The parties were neighbours in New Eltham, South East London. The claimant’s property was in front of the defendant’s property and adjacent to her driveway. The court found as a matter of fact that from 1987 there was a gate in the fence at the rear of the claimant’s property giving access to the defendant’s driveway and that from January 1988 the claimant’s predecessors in title used the gate as an accessway from the road to the gate and back again for general access and to take wheelie bins out to the road. Such use of the driveway became contentious from September 2017 when the defendant obstructed the claimant’s use of the gate onto the driveway.

The claimant sought a prescriptive easement at common law under the Prescription Act 1832 and by the doctrine of lost modern grant. To establish a prescriptive right of way it is necessary to show enjoyment of the right of way for a period of at least 20 years ending immediately before the claim is issued. Under lost modern grant any 20-year period will suffice. In either case the use must be (i) peaceful; (ii) open; and (iii) not based on any licence from the owner of the land Gale on Easements 21st Edn para 4-116-7. Use which is acquiesced in by the owner is “as of right” which is the foundation of prescription, whereas use with the permission of the owner is not.

The court found that there was peaceable use for at least 20 years before September 2017 and that such use was never secret. The key question was whether the use was with permission or merely tolerated. A former neighbour gave evidence of a conversation in late 1987 or 1988 whereby the defendant’s predecessor had agreed that the claimant’s predecessor could use the gate as it was easier to agree to this than to have a disagreement.

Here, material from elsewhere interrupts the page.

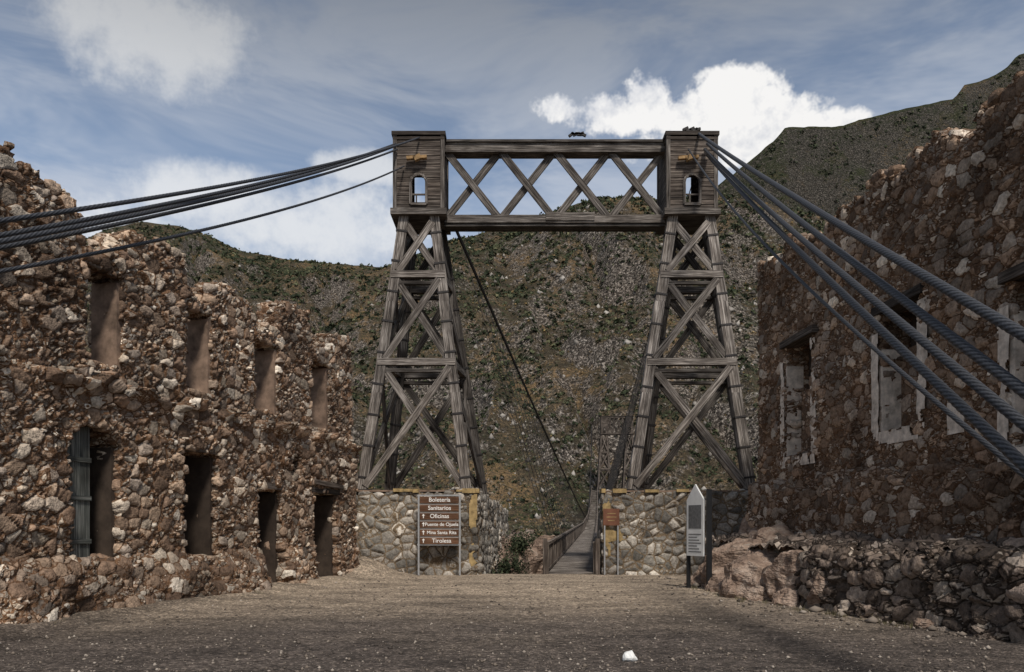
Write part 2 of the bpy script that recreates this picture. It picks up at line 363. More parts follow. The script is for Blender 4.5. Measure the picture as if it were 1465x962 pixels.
for i,o in enumerate(Rw):
    a,b=sorted(o[:2]);c,d=o[2],o[3]
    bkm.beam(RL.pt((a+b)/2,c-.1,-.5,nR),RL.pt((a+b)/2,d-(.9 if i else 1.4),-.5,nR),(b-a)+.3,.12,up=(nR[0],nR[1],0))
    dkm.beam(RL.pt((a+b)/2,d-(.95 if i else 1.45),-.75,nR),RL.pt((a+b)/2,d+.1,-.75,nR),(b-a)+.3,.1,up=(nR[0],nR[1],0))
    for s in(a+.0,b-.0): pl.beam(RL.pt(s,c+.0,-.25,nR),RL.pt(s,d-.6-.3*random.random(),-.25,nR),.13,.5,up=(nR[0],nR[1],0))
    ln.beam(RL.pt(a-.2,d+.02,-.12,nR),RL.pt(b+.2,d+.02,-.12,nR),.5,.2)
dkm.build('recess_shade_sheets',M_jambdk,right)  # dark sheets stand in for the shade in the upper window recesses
pts=[];qd=[]
def patch(line,nrm,a,b,c,d,seed,thr=.45,off=.075,res=.04):
    ns=max(2,int((b-a)/res));nz=max(2,int((d-c)/res))
    sv=np.linspace(a,b,ns+1);zv=np.linspace(c,d,nz+1);S,Z=np.meshgrid((sv[:-1]+sv[1:])/2,(zv[:-1]+zv[1:])/2,indexing='ij')
    ed=np.minimum(np.minimum(S-a,b-S)/(b-a),np.minimum(Z-c,d-Z)/(d-c)*1.5)
    mk=(fbm(S*2.2,Z*2.2,4,seed)+ed*.5)>thr
    Sv,Zv=np.meshgrid(sv,zv,indexing='ij')
    oo=off+(vnoise(Sv*6,Zv*6,seed+1)-.5)*.03
    P=np.stack([line.p0.x+line.d.x*Sv+nrm[0]*oo,line.p0.y+line.d.y*Sv+nrm[1]*oo,Zv],-1).reshape(-1,3)
    I,J=np.nonzero(mk);f=lambda i,j:i*(nz+1)+j
    base=sum(len(p) for p in pts)
    pts.append(P);qd.append(np.stack([f(I,J),f(I+1,J),f(I+1,J+1),f(I,J+1)],1)+base)
for i,o in enumerate(Rw):
    a,b=sorted(o[:2]);c,d=o[2],o[3]
    patch(RL,nR,a-.28,a+.02,c-.25,d-.5,40+i,.48);patch(RL,nR,b-.02,b+.35,c-.3,d-.2,50+i,.5);patch(RL,nR,a-.2,b+.2,c-.3,c+.02,60+i,.54)
s,z=RL.sz(1378,590);patch(RL,nR,s-.4,s+.3,z-.4,z+.4,70,.6)
mesh_np('plaster_patches',np.concatenate(pts),np.concatenate(qd),M_white,right,smooth=True)
pl.build('window_reveals',M_white,right);ln.build('window_lintels',M_wood_dk,right);bkm.build('window_infill',M_right,right)
# ---------------------------------------------------------------- ROCK OUTCROP + LOW WALL (right)
lw=empty('low_stone_wall')
WL=Line(v2(6.35,17.6),v2(8.75,8.0));nW=(-.970,-.2425)
wall_sheet('rubble_face',WL,nW,0,9.9,-.1,1.7,.9,[(0,1.2),(2,1.2),(4,1.25),(7,1.2),(11,1.2)],[],lambda S,Z:(1.2-Z)*.22+(vnoise(S*1.5,Z*2,31)-.5)*.25,M_low,lw,res=.05,rough=.16,chunk=.35,seed=31)
NXg,NYg=40,120
gx,gy=np.meshgrid(np.linspace(0,1,NXg),np.linspace(8,27.5,NYg),indexing='ij')
lx=np.interp(gy,[8,17.6,22,27.5],[8.75,6.35,5.9,6.2])+.35
rx=8.04+.0724*(26-gy)+.2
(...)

The claimant had failed to make full disclosure of the conveyancing file from 2014 when he acquired the property and the defendant sought specific disclosure. Consequently, documents came to light during the trial which established that the vendor had confirmed that there were no rights of access to the side gate which had been used for the purpose of taking wheelie bins to the front of the property with the knowledge and express consent of the defendant’s predecessor. The non-disclosure was deliberate: the claimant could not genuinely but mistakenly have believed the documents to be privileged.

The judge concluded that the arrangement was consistent with a request for and grant of permission which was personal to the claimant’s predecessors and came to an end when the property was sold to him (London Tara Hotel Ltd v Kensington Close Hotel Ltd [2012] 1 P&CR 13). The claim failed on both bases.